» **The exercise**: Retype, please, the listing from its opening line through the line that contains "S.camera = cam", both included, without the pictures.

» **Data excerpt**:
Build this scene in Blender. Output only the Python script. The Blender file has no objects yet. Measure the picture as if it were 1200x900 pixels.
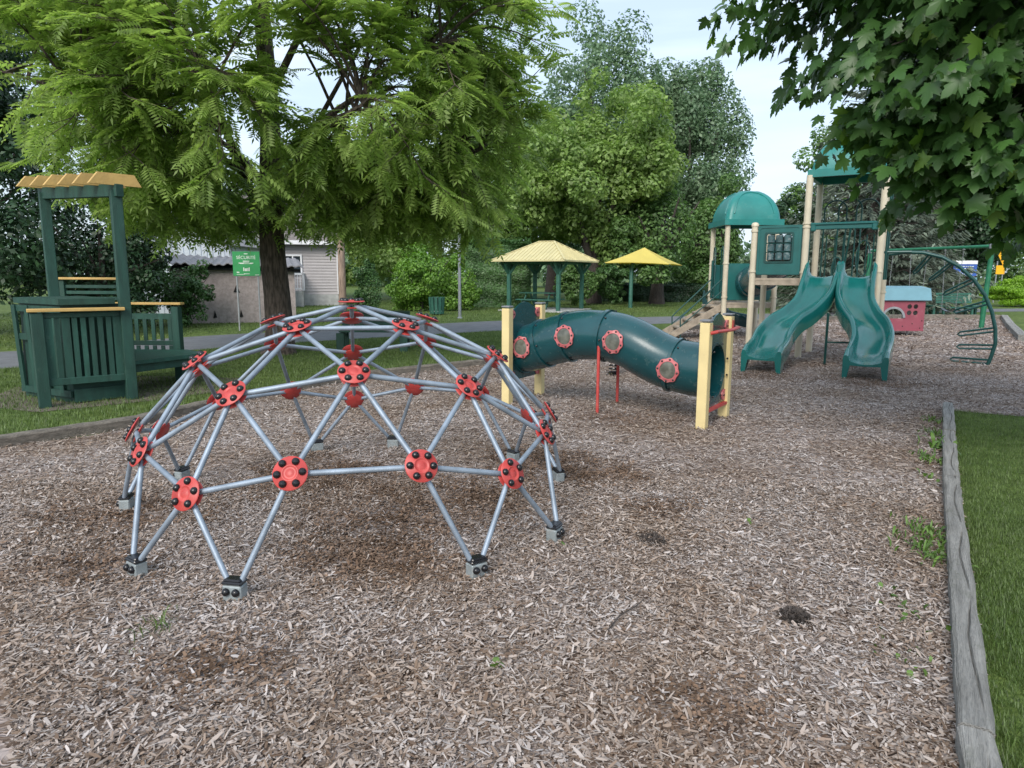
import bpy, math, random
import numpy as np
from mathutils import Vector, Matrix, Quaternion
R_ = math.radians
PI = math.pi
S = bpy.context.scene
COL = S.collection

# ------------------------------------------------------------------ camera
cam_d = bpy.data.cameras.new("camera")
cam_d.sensor_width = 36.0
cam_d.lens = 36.0 * 809 / 1200
cam_d.clip_start = 0.05
cam_d.clip_end = 2000
cam = bpy.data.objects.new("camera", cam_d)
COL.objects.link(cam)
CAM_H = 1.6
PITCH = R_(8.95)
cam.matrix_world = Matrix.Translation((0, 0, CAM_H)) @ (Matrix.Rotation(PI / 2 - PITCH, 4, 'X') @ Matrix.Rotation(R_(0.28), 4, 'Z'))
S.camera = cam

# ------------------------------------------------------------------ world, sun, exposure
SUN_EL, SUN_AZ = R_(38), R_(200)          # azimuth measured clockwise from +Y
W = bpy.data.worlds.new("World")
S.world = W
W.use_nodes = True
nt = W.node_tree
nt.nodes.clear()
o_ = nt.nodes.new('ShaderNodeOutputWorld')
bg = nt.nodes.new('ShaderNodeBackground')
sky = nt.nodes.new('ShaderNodeTexSky')
sky.sky_type = 'NISHITA'
sky.sun_disc = False
sky.sun_elevation = SUN_EL
sky.sun_rotation = SUN_AZ
sky.air_density = 1.0
sky.dust_density = 2.5
tc = nt.nodes.new('ShaderNodeTexCoord')
mp = nt.nodes.new('ShaderNodeMapping')
mp.inputs['Scale'].default_value = (1.0, 1.0, 7.0)
nz = nt.nodes.new('ShaderNodeTexNoise')
nz.inputs['Scale'].default_value = 2.2
nz.inputs['Detail'].default_value = 6
rp = nt.nodes.new('ShaderNodeValToRGB')
rp.color_ramp.elements[0].position = 0.42
rp.color_ramp.elements[0].color = (0.55, 0.55, 0.55, 1)
rp.color_ramp.elements[1].position = 0.62
rp.color_ramp.elements[1].color = (0.9, 0.9, 0.9, 1)
mx = nt.nodes.new('ShaderNodeMix')
mx.data_type = 'RGBA'
mx.inputs[7].default_value = (4.75, 5.55, 6.5, 1)      # pale high cloud veil
nt.links.new(tc.outputs['Generated'], mp.inputs['Vector'])
nt.links.new(mp.outputs['Vector'], nz.inputs['Vector'])
nt.links.new(nz.outputs['Fac'], rp.inputs['Fac'])
nt.links.new(rp.outputs['Color'], mx.inputs[0])
nt.links.new(sky.outputs['Color'], mx.inputs[6])
nt.links.new(mx.outputs[2], bg.inputs['Color'])
bg.inputs['Strength'].default_value = 0.132
nt.links.new(bg.outputs['Background'], o_.inputs['Surface'])

sun_d = bpy.data.lights.new("sun", 'SUN')
sun_d.energy = 2.0
sun_d.angle = R_(30)
sun_d.color = (1.0, 0.95, 0.88)
sun = bpy.data.objects.new("sun", sun_d)
COL.objects.link(sun)
sd = Vector((math.sin(SUN_AZ) * math.cos(SUN_EL), math.cos(SUN_AZ) * math.cos(SUN_EL), math.sin(SUN_EL)))
sun.rotation_euler = sd.to_track_quat('Z', 'Y').to_euler()
S.view_settings.view_transform = 'Standard'
S.view_settings.look = 'None'
S.view_settings.exposure = 0.66
S.view_settings.gamma = 1.0
S.cycles.max_bounces = 6
S.cycles.transparent_max_bounces = 8
rng = np.random.default_rng(7)
random.seed(7)

# ------------------------------------------------------------------ materials
def mat(name, col, rough=0.6, metal=0.0, var=0.15, scale=4.0, bump=0.0, bscale=40.0, col2=None, island=0.0, trans=0.0, coat=0.0, detail=5, stretch=None, spec=0.5, rotz=None, obj=False, contrast=(0.35, 0.65), dust=None):
    m = bpy.data.materials.new(name)
    m.use_nodes = True
    n = m.node_tree
    b = n.nodes['Principled BSDF']
    b.inputs['Roughness'].default_value = rough
    b.inputs['Metallic'].default_value = metal
    b.inputs['Specular IOR Level'].default_value = spec
    if coat:
        b.inputs['Coat Weight'].default_value = coat
        b.inputs['Coat Roughness'].default_value = 0.15
    t = n.nodes.new('ShaderNodeTexCoord')
    src = t.outputs['Object']
    if stretch:
        q = n.nodes.new('ShaderNodeMapping')
        q.inputs['Scale'].default_value = stretch
        if rotz is not None:
            q.vector_type = 'TEXTURE'
            q.inputs['Scale'].default_value = tuple(1 / k for k in stretch)
            q.inputs['Rotation'].default_value = (0, 0, rotz)
        n.links.new(src, q.inputs['Vector'])
        src = q.outputs['Vector']
    z = n.nodes.new('ShaderNodeTexNoise')
    z.inputs['Scale'].default_value = scale
    z.inputs['Detail'].default_value = detail
    n.links.new(src, z.inputs['Vector'])
    r = n.nodes.new('ShaderNodeValToRGB')
    c2 = col2 or tuple(min(1, c * (1 + var)) for c in col)
    c1 = col if col2 else tuple(c * (1 - var) for c in col)
    r.color_ramp.elements[0].position = contrast[0]
    r.color_ramp.elements[0].color = (*c1, 1)
    r.color_ramp.elements[1].position = contrast[1]
    r.color_ramp.elements[1].color = (*c2, 1)
    n.links.new(z.outputs['Fac'], r.inputs['Fac'])
    out = r.outputs['Color']
    if dust:
        z3 = n.nodes.new('ShaderNodeTexNoise')
        z3.inputs['Scale'].default_value = dust[1]
        z3.inputs['Detail'].default_value = 8
        z3.inputs['Roughness'].default_value = 0.7
        n.links.new(t.outputs['Object'], z3.inputs['Vector'])
        r3 = n.nodes.new('ShaderNodeValToRGB')
        r3.color_ramp.elements[0].position = dust[2]
        r3.color_ramp.elements[0].color = (0, 0, 0, 1)
        r3.color_ramp.elements[1].position = dust[2] + 0.15
        r3.color_ramp.elements[1].color = (dust[3],) * 3 + (1,)
        n.links.new(z3.outputs['Fac'], r3.inputs['Fac'])
        x3 = n.nodes.new('ShaderNodeMix')
        x3.data_type = 'RGBA'
        n.links.new(r3.outputs['Color'], x3.inputs[0])
        n.links.new(out, x3.inputs[6])
        x3.inputs[7].default_value = (*dust[0], 1)
        out = x3.outputs[2]
        # dust is rougher than the paint
        mr = n.nodes.new('ShaderNodeMath')
        mr.operation = 'MULTIPLY_ADD'
        n.links.new(r3.outputs['Color'], mr.inputs[0])
        mr.inputs[1].default_value = 0.3
        mr.inputs[2].default_value = rough
        n.links.new(mr.outputs[0], b.inputs['Roughness'])
    if island or obj:
        g = n.nodes.new('ShaderNodeNewGeometry')
        g2 = n.nodes.new('ShaderNodeObjectInfo')
        h = n.nodes.new('ShaderNodeHueSaturation')
        ma = n.nodes.new('ShaderNodeMapRange')
        k = island or 0.2
        ma.inputs['To Min'].default_value = 1 - k
        ma.inputs['To Max'].default_value = 1 + k
        n.links.new(g2.outputs['Random'] if obj else g.outputs['Random Per Island'], ma.inputs['Value'])
        n.links.new(ma.outputs[0], h.inputs['Value'])
        n.links.new(out, h.inputs['Color'])
        out = h.outputs['Color']
    n.links.new(out, b.inputs['Base Color'])
    if bump:
        z2 = n.nodes.new('ShaderNodeTexNoise')
        z2.inputs['Scale'].default_value = bscale
        z2.inputs['Detail'].default_value = 6
        n.links.new(src, z2.inputs['Vector'])
        bu = n.nodes.new('ShaderNodeBump')
        bu.inputs['Strength'].default_value = bump
        bu.inputs['Distance'].default_value = 0.02
        n.links.new(z2.outputs['Fac'], bu.inputs['Height'])
        n.links.new(bu.outputs['Normal'], b.inputs['Normal'])
    if trans:
        mo = n.nodes['Material Output']
        tr = n.nodes.new('ShaderNodeBsdfTranslucent')
        bc = n.nodes.new('ShaderNodeHueSaturation')
        bc.inputs['Value'].default_value = 1.5
        bc.inputs['Saturation'].default_value = 1.15
        n.links.new(out, bc.inputs['Color'])
        n.links.new(bc.outputs['Color'], tr.inputs['Color'])
        ms = n.nodes.new('ShaderNodeMixShader')
        ms.inputs['Fac'].default_value = trans
        n.links.new(b.outputs['BSDF'], ms.inputs[1])
        n.links.new(tr.outputs['BSDF'], ms.inputs[2])
        n.links.new(ms.outputs[0], mo.inputs['Surface'])
    return m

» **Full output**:
Build this scene in Blender. Output only the Python script. The Blender file has no objects yet. Measure the picture as if it were 1200x900 pixels.
import bpy, math, random
import numpy as np
from mathutils import Vector, Matrix, Quaternion
R_ = math.radians
PI = math.pi
S = bpy.context.scene
COL = S.collection

# ------------------------------------------------------------------ camera
cam_d = bpy.data.cameras.new("camera")
cam_d.sensor_width = 36.0
cam_d.lens = 36.0 * 809 / 1200
cam_d.clip_start = 0.05
cam_d.clip_end = 2000
cam = bpy.data.objects.new("camera", cam_d)
COL.objects.link(cam)
CAM_H = 1.6
PITCH = R_(8.95)
cam.matrix_world = Matrix.Translation((0, 0, CAM_H)) @ (Matrix.Rotation(PI / 2 - PITCH, 4, 'X') @ Matrix.Rotation(R_(0.28), 4, 'Z'))
S.camera = cam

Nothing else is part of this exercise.